Write out the material below again, unchanged.
== MATERIAL ==
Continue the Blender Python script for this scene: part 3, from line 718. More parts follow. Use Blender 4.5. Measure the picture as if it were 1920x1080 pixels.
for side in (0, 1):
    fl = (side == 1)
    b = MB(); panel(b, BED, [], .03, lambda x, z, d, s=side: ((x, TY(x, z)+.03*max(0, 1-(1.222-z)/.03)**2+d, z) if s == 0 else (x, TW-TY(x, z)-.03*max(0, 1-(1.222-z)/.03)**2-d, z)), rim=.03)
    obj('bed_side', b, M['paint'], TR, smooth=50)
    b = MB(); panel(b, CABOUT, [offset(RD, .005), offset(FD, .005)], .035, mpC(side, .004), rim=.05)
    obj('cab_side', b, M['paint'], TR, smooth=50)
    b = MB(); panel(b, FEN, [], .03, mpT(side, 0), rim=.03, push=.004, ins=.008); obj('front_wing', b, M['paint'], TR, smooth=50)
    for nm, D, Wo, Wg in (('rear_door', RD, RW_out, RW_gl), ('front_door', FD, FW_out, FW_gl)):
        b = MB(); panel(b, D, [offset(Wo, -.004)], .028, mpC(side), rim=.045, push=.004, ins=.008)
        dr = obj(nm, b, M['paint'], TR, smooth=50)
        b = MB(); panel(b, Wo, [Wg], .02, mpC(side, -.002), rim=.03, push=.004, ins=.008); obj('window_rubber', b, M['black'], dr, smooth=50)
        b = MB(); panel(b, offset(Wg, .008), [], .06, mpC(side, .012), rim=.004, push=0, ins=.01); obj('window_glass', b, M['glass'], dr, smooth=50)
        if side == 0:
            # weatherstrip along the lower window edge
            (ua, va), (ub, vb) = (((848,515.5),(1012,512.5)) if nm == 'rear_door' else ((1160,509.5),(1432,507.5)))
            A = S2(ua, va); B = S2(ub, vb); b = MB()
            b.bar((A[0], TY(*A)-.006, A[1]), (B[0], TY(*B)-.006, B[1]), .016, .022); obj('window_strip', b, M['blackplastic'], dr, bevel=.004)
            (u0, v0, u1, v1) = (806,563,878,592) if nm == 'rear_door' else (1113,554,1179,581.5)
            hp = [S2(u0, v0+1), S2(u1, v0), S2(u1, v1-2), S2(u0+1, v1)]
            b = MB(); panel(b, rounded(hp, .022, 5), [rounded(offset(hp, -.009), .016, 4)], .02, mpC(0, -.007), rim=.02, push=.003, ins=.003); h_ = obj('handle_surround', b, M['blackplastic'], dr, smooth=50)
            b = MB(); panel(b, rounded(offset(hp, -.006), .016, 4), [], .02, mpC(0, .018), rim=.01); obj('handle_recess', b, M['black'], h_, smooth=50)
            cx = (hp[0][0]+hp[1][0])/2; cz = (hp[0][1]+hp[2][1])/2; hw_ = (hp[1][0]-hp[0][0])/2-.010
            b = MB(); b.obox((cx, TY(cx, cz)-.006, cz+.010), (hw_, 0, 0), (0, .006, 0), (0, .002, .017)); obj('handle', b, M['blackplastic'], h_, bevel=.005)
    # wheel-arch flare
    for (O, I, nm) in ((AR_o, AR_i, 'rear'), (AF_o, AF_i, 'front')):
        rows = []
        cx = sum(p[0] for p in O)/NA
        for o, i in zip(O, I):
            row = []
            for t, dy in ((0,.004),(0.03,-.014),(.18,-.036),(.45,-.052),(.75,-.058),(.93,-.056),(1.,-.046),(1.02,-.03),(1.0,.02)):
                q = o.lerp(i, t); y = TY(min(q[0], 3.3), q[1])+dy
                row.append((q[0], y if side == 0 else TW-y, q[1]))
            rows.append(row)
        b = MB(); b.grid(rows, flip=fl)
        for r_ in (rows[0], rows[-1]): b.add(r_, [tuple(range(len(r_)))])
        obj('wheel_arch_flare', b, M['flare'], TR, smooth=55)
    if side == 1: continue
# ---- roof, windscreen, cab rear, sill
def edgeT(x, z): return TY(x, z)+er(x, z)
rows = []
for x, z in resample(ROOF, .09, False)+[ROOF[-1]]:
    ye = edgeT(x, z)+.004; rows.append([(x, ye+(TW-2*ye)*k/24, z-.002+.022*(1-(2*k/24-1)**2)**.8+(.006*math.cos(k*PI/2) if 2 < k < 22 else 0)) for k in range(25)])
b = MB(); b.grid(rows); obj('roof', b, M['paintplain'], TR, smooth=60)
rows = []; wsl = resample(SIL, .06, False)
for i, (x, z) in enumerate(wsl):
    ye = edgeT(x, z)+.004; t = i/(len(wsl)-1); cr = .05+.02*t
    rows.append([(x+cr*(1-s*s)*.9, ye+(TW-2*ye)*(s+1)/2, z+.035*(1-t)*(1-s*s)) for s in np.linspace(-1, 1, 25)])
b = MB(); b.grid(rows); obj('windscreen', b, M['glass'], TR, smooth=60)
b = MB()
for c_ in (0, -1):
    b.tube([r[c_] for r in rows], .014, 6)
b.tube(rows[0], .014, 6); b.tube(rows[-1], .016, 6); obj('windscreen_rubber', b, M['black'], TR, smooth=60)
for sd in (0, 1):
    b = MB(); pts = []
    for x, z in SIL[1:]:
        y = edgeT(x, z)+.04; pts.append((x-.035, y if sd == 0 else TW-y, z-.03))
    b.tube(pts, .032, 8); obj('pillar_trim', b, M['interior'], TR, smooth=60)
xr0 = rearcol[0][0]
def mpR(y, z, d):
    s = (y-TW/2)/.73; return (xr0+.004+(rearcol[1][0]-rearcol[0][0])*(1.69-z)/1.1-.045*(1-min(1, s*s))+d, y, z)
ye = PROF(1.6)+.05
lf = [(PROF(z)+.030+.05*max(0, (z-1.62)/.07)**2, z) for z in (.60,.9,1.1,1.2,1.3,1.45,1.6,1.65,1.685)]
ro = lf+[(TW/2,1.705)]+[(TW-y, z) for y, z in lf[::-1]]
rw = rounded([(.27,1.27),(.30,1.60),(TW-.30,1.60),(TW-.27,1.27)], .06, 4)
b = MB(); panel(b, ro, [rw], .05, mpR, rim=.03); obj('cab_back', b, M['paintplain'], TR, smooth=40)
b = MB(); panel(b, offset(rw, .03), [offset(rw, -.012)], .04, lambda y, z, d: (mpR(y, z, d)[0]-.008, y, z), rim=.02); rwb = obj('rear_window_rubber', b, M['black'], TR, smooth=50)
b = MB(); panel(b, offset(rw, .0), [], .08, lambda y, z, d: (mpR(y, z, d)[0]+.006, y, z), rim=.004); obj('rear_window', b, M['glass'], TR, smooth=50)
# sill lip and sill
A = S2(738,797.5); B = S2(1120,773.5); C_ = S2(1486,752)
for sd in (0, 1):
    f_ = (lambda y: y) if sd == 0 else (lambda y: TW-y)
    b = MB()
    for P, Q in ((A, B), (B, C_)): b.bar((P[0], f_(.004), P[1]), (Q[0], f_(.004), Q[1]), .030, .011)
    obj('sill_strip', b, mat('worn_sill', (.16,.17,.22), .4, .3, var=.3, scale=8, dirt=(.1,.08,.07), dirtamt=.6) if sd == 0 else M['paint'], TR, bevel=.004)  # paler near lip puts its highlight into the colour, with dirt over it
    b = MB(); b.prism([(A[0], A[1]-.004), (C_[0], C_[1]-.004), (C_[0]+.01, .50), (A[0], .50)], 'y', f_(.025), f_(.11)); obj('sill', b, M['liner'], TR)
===
SOLUTION TO THE PROBLEM:
Continue the Blender Python script for this scene: part 3, from line 718. More parts follow. Use Blender 4.5. Measure the picture as if it were 1920x1080 pixels.
for side in (0, 1):
    fl = (side == 1)
    b = MB(); panel(b, BED, [], .03, lambda x, z, d, s=side: ((x, TY(x, z)+.03*max(0, 1-(1.222-z)/.03)**2+d, z) if s == 0 else (x, TW-TY(x, z)-.03*max(0, 1-(1.222-z)/.03)**2-d, z)), rim=.03)
    obj('bed_side', b, M['paint'], TR, smooth=50)
    b = MB(); panel(b, CABOUT, [offset(RD, .005), offset(FD, .005)], .035, mpC(side, .004), rim=.05)
    obj('cab_side', b, M['paint'], TR, smooth=50)
    b = MB(); panel(b, FEN, [], .03, mpT(side, 0), rim=.03, push=.004, ins=.008); obj('front_wing', b, M['paint'], TR, smooth=50)
    for nm, D, Wo, Wg in (('rear_door', RD, RW_out, RW_gl), ('front_door', FD, FW_out, FW_gl)):
        b = MB(); panel(b, D, [offset(Wo, -.004)], .028, mpC(side), rim=.045, push=.004, ins=.008)
        dr = obj(nm, b, M['paint'], TR, smooth=50)
        b = MB(); panel(b, Wo, [Wg], .02, mpC(side, -.002), rim=.03, push=.004, ins=.008); obj('window_rubber', b, M['black'], dr, smooth=50)
        b = MB(); panel(b, offset(Wg, .008), [], .06, mpC(side, .012), rim=.004, push=0, ins=.01); obj('window_glass', b, M['glass'], dr, smooth=50)
        if side == 0:
            # weatherstrip along the lower window edge
            (ua, va), (ub, vb) = (((848,515.5),(1012,512.5)) if nm == 'rear_door' else ((1160,509.5),(1432,507.5)))
            A = S2(ua, va); B = S2(ub, vb); b = MB()
            b.bar((A[0], TY(*A)-.006, A[1]), (B[0], TY(*B)-.006, B[1]), .016, .022); obj('window_strip', b, M['blackplastic'], dr, bevel=.004)
            (u0, v0, u1, v1) = (806,563,878,592) if nm == 'rear_door' else (1113,554,1179,581.5)
            hp = [S2(u0, v0+1), S2(u1, v0), S2(u1, v1-2), S2(u0+1, v1)]
            b = MB(); panel(b, rounded(hp, .022, 5), [rounded(offset(hp, -.009), .016, 4)], .02, mpC(0, -.007), rim=.02, push=.003, ins=.003); h_ = obj('handle_surround', b, M['blackplastic'], dr, smooth=50)
            b = MB(); panel(b, rounded(offset(hp, -.006), .016, 4), [], .02, mpC(0, .018), rim=.01); obj('handle_recess', b, M['black'], h_, smooth=50)
            cx = (hp[0][0]+hp[1][0])/2; cz = (hp[0][1]+hp[2][1])/2; hw_ = (hp[1][0]-hp[0][0])/2-.010
            b = MB(); b.obox((cx, TY(cx, cz)-.006, cz+.010), (hw_, 0, 0), (0, .006, 0), (0, .002, .017)); obj('handle', b, M['blackplastic'], h_, bevel=.005)
    # wheel-arch flare
    for (O, I, nm) in ((AR_o, AR_i, 'rear'), (AF_o, AF_i, 'front')):
        rows = []
        cx = sum(p[0] for p in O)/NA
        for o, i in zip(O, I):
            row = []
            for t, dy in ((0,.004),(0.03,-.014),(.18,-.036),(.45,-.052),(.75,-.058),(.93,-.056),(1.,-.046),(1.02,-.03),(1.0,.02)):
                q = o.lerp(i, t); y = TY(min(q[0], 3.3), q[1])+dy
                row.append((q[0], y if side == 0 else TW-y, q[1]))
            rows.append(row)
        b = MB(); b.grid(rows, flip=fl)
        for r_ in (rows[0], rows[-1]): b.add(r_, [tuple(range(len(r_)))])
        obj('wheel_arch_flare', b, M['flare'], TR, smooth=55)
    if side == 1: continue
# ---- roof, windscreen, cab rear, sill
def edgeT(x, z): return TY(x, z)+er(x, z)
rows = []
for x, z in resample(ROOF, .09, False)+[ROOF[-1]]:
    ye = edgeT(x, z)+.004; rows.append([(x, ye+(TW-2*ye)*k/24, z-.002+.022*(1-(2*k/24-1)**2)**.8+(.006*math.cos(k*PI/2) if 2 < k < 22 else 0)) for k in range(25)])
b = MB(); b.grid(rows); obj('roof', b, M['paintplain'], TR, smooth=60)
rows = []; wsl = resample(SIL, .06, False)
for i, (x, z) in enumerate(wsl):
    ye = edgeT(x, z)+.004; t = i/(len(wsl)-1); cr = .05+.02*t
    rows.append([(x+cr*(1-s*s)*.9, ye+(TW-2*ye)*(s+1)/2, z+.035*(1-t)*(1-s*s)) for s in np.linspace(-1, 1, 25)])
b = MB(); b.grid(rows); obj('windscreen', b, M['glass'], TR, smooth=60)
b = MB()
for c_ in (0, -1):
    b.tube([r[c_] for r in rows], .014, 6)
b.tube(rows[0], .014, 6); b.tube(rows[-1], .016, 6); obj('windscreen_rubber', b, M['black'], TR, smooth=60)
for sd in (0, 1):
    b = MB(); pts = []
    for x, z in SIL[1:]:
        y = edgeT(x, z)+.04; pts.append((x-.035, y if sd == 0 else TW-y, z-.03))
    b.tube(pts, .032, 8); obj('pillar_trim', b, M['interior'], TR, smooth=60)
xr0 = rearcol[0][0]
def mpR(y, z, d):
    s = (y-TW/2)/.73; return (xr0+.004+(rearcol[1][0]-rearcol[0][0])*(1.69-z)/1.1-.045*(1-min(1, s*s))+d, y, z)
ye = PROF(1.6)+.05
lf = [(PROF(z)+.030+.05*max(0, (z-1.62)/.07)**2, z) for z in (.60,.9,1.1,1.2,1.3,1.45,1.6,1.65,1.685)]
ro = lf+[(TW/2,1.705)]+[(TW-y, z) for y, z in lf[::-1]]
rw = rounded([(.27,1.27),(.30,1.60),(TW-.30,1.60),(TW-.27,1.27)], .06, 4)
b = MB(); panel(b, ro, [rw], .05, mpR, rim=.03); obj('cab_back', b, M['paintplain'], TR, smooth=40)
b = MB(); panel(b, offset(rw, .03), [offset(rw, -.012)], .04, lambda y, z, d: (mpR(y, z, d)[0]-.008, y, z), rim=.02); rwb = obj('rear_window_rubber', b, M['black'], TR, smooth=50)
b = MB(); panel(b, offset(rw, .0), [], .08, lambda y, z, d: (mpR(y, z, d)[0]+.006, y, z), rim=.004); obj('rear_window', b, M['glass'], TR, smooth=50)
# sill lip and sill
A = S2(738,797.5); B = S2(1120,773.5); C_ = S2(1486,752)
for sd in (0, 1):
    f_ = (lambda y: y) if sd == 0 else (lambda y: TW-y)
    b = MB()
    for P, Q in ((A, B), (B, C_)): b.bar((P[0], f_(.004), P[1]), (Q[0], f_(.004), Q[1]), .030, .011)
    obj('sill_strip', b, mat('worn_sill', (.16,.17,.22), .4, .3, var=.3, scale=8, dirt=(.1,.08,.07), dirtamt=.6) if sd == 0 else M['paint'], TR, bevel=.004)  # paler near lip puts its highlight into the colour, with dirt over it
    b = MB(); b.prism([(A[0], A[1]-.004), (C_[0], C_[1]-.004), (C_[0]+.01, .50), (A[0], .50)], 'y', f_(.025), f_(.11)); obj('sill', b, M['liner'], TR)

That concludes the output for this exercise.